World's Nuclear Waste Could Find Home in Australian Outback

Storage in South Australia could bring in $183B
By Jenn Gidman,  Newser Staff
Posted Feb 15, 2016 1:35 PM CST
World's Nuclear Waste Could Find Home in Australian Outback
The Outback could be a new repository for the world's nuclear waste.   (Shutterstock)

If the world is looking for another dumping ground for its nuclear waste, it may soon find a willing volunteer in South Australia. A report by the Nuclear Fuel Cycle Royal Commission offered tentative findings that storing spent fuel rods—429,900 tons now being temporarily stored in areas around the globe, per the Sydney Morning Herald, or what the ABC estimates to be 13% of the world's waste—would be economically beneficial for Australia, and such a facility would be ready to accept waste as early as the late 2020s, the Guardian reports. The report, which Bloomberg notes will be issued in final form on May 6, recommends a state-run fund be established to "accumulate and equitably share the profits from the storage and disposal of waste." And those profits could be hefty: Estimates say the operation could generate about $3.6 billion (US) a year for the first 30 years, then $1.4 billion until the end of the project—an estimated $183 billion in all, per the Herald.
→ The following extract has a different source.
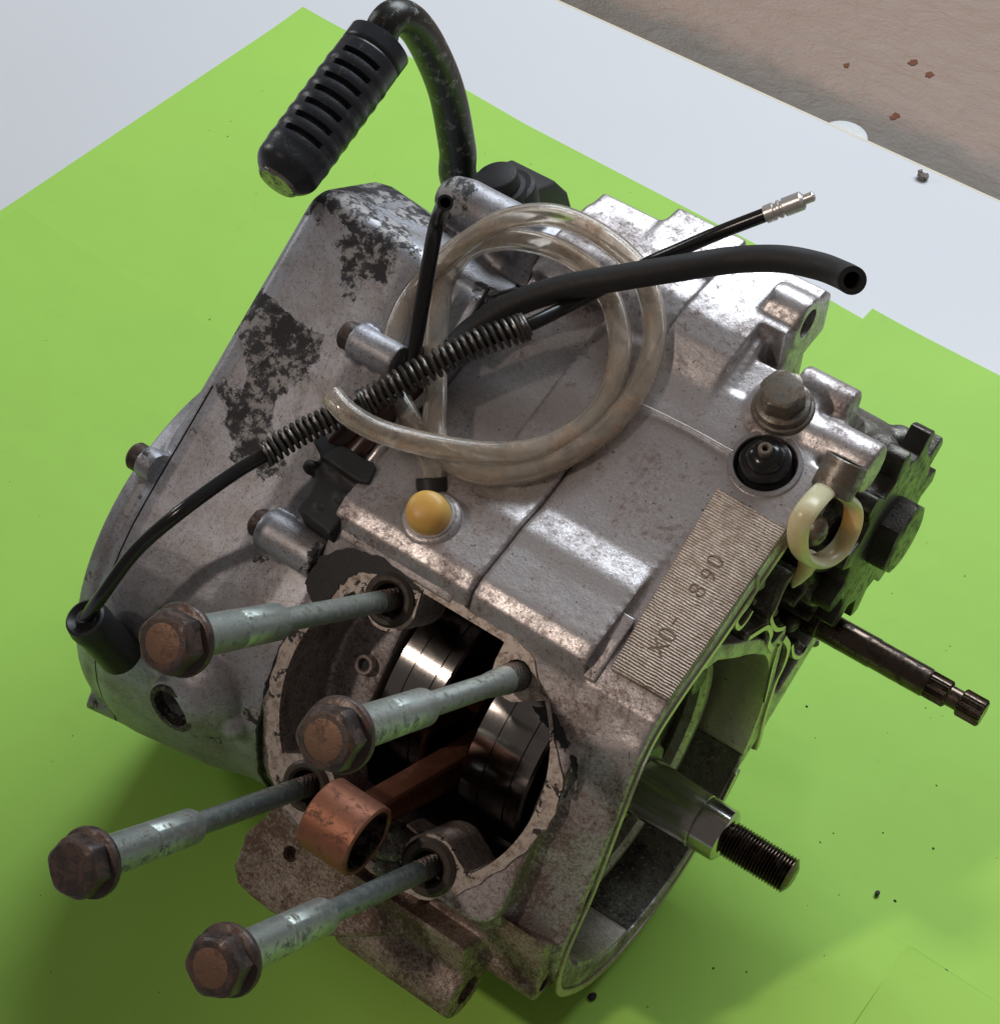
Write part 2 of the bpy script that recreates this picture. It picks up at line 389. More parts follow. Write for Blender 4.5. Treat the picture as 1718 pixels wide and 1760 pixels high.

The project would also result in plenty of jobs: 1,500 to start, with a peak of 4,500 during the 25-year construction period. Although specific sites for the waste weren't noted in the report, it says South Australia would be ideal because it's not terribly prone to earthquakes, boasts a dry climate, and would have the political expediency necessary to carry out the project. There is the worry of radiation emitting into the atmosphere, leading an aboriginal group to call the plan "immoral," per the Advertiser. But the report cites facilities in Finland and Sweden that have set up safe, long-term storage for nuclear waste and says risks could be minimized. (A New Mexico radiation leak was blamed on kitty litter.)